Fall 2014 Fellow
Fellows: Sol Aramendi & Barrie Cline
Project: Usa Tu Celular

About Usa Tu Celular

In January 2014, artist Sol Aramendi and Barrie Cline proposed the creation of a Wage Theft App for Day Laborers to New Immigrant Community Empowerment (NICE). A developer was engaged to create the initial stages of creating an app. The idea was presented to the National Day Labor Organizing Network (NDLON) chapter in New York City Metro Area and its 11 member organizations. Sol then visited six of these centers in the New York City metropolitan area and day laborers verified that the app could be a crucial, empowering tool for identifying contractors who steal wages with impunity. The app could adapt to their mobile working conditions, collect important data, and build solidarity and connection between the worker centers. 

For the Culture Push Fellowship artist Sol Aramendi engaged NICE workers in creative sessions to use cell phones and photography to fight for their rights and create self-representations that combat the criminalized stereotypes of Day Laborers, as well as contribute to workers organizing campaigns.

While seeking funding to further the multi year App project, Barrie and Sol began to imagine a physical and social sculpture created by the day laborers, the Workers Art Coalition, invited artists and activists. Several WAC members have agreed that this app could help impede “the race to the bottom” that all workers face when employers have too much power, and could also serve as a tool to create further worker dialogue.

A series of workshops and encounters took place throughout the year -- endeavoring to construct relations and a multi-media art installation using instances of immigration, labor movement victories, personal stories and collective building.


NEWS & UPDATES

INSTALLATION IN ARTIFACTS AND AFTER EFFECTS EXHIBITION 

The text was created by Hana Georg for a Workers Art Coalition Project (WAC) project she created with other founding members Stephanie Lawal and Setare Arashloo for the US Social Forum called "The Shape of Solidarity".

GRANT AWARDS

Sol Aramendi was a 2015 A Blade Of Grass Fellow For Socially Engaged Art as an artist in residence at NICE (New Immigrant Community Empowerment). He developed the Apps for Power project through bimonthly studio sessions with the immigrants day laborers and domestic workers. 

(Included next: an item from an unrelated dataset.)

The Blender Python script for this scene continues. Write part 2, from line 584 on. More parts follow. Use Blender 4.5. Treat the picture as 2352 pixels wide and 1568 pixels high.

Barrie Cline has engaged union members in the collective Workers Art Coalition (WAC) in the creation of a worker dialogue series at the Greater Astoria Historical Society, an installation for the US Social Forum called "What is the Shape of Solidarity." 


Artist Bio

Artists Sol Aramendi and Barrie Cline met at the Master in Fine Arts program, with Social Practice concentration (SPQ) created by Queens College in collaboration with the Queens Museum in 2012. They share a Social Practice Queens Studio at Queens Museum as part of the AIR program. In 2013, Sol and Barrie catalyzed a conversation between workers in the union building trades and immigrant workers from NICE. Workers engaged in a dialogue about their work. Culminating with a publication and public installation the workers built in Corona Plaza, Queens, hosted by SPQ. This was the beginning of a longstanding collaboration.

Sol Aramendi is an artist and immigrant from Argentina, and founder of Project Luz a nomadic space that engages immigrant communities to construct their own realities using photography while also connecting them to cultural resources and empowering them as social architects to build a more equitable future. She holds an Arte Util Residency at the Immigrant Movement, a fellowship from the Smithsonian for Latino Museum Studies and is a current fellow at CORO Immigrant Civic Leadership from the Mayor’s Office of Immigrant Affairs. Her work has been included at EL Museo del Barrio Latino Bienal and Cotidiano US, a book and Touring exhibition of 12 Latino artists in the US.

Barrie Cline is an adjunct teaching public art, and a returning artist in residence at the Van Arsdale Center for Labor Studies for union building trades people, noted for her ability to re-frame the cultural production of workers. Barrie formed the Workers Art Coalition (WAC) with electrician Jaime Lopez, and for Open Engagement 2014, produced the Workers Pavilion, a large-scale public installation. Recently WAC produced a 24 ft. green energy powered Labor float for the Peoples Climate March.